The African American Aldermanic Caucus hopes to create a partnership to hold long-term conversations cracking down on crime.

ST. LOUIS — The African American Aldermanic Caucus announces a plan to have a permanent conversation about ways to cut down on crime in St. Louis.

The caucus wants to sit community leaders, law enforcement and politicians on all levels down to have an indefinite conversation about safety initiatives. 

"How long do we have to keep allowing us to look at losing two-year-old children?" 27th Ward Alderwoman Pam Boyd asks. "How long do we have to keep brushing it off like oh well, that's just something that happens. We are under siege. (We need to) Partner, communicate and come up with a plan."

Boyd wants to make sure mental health is a key part of the gun discussion. 

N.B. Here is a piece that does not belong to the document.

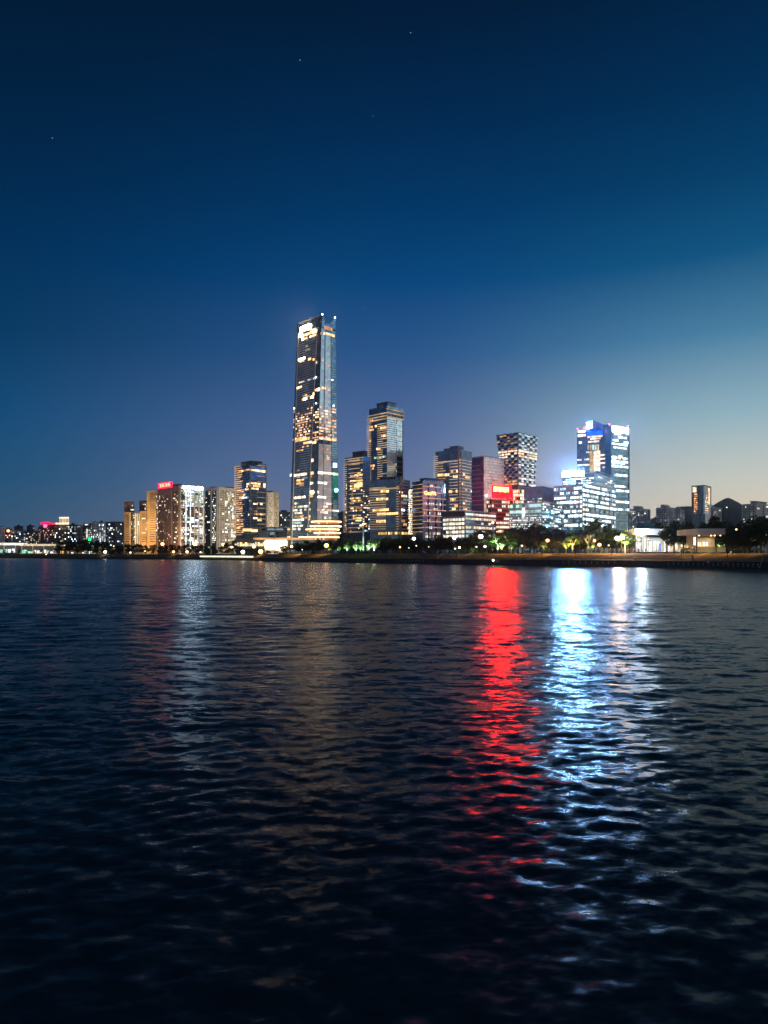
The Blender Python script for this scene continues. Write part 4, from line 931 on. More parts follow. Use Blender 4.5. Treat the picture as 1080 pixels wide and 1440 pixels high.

On Friday, the 3rd Ward Alderman Brandon Bosley introduced a bill that would set a teen curfew. 

"When you have a rupture in the pipeline you want to patch it," Adolphus Pruitt, St. Louis NAACP president said. "But in reality, you want to look at the shutoff valve. The shutoff valve for us is to stop kids from graduating to more substantial crimes."

Pruitt said he's interested in hearing all of the ideas. 

He wants a data-driven anti-crime plan that focuses on cracking down on small crimes and investing in education. Pruitt believes graduating in a different aspect is the best deterrent for crime. 

"If they don't graduate from high school, they drop out whatever, there's a good chance they get exposed to lower level crimes," Pruitt said. "They become unemployable which means they graduate to more substantial crimes."

Pruitt adds that any solution should be region-wide, crime doesn't start or stop at the city limits. 

Alderwoman Boyd hopes the group of leaders meets before the new year. 

He said he plans to hold town halls about the curfew in the coming weeks.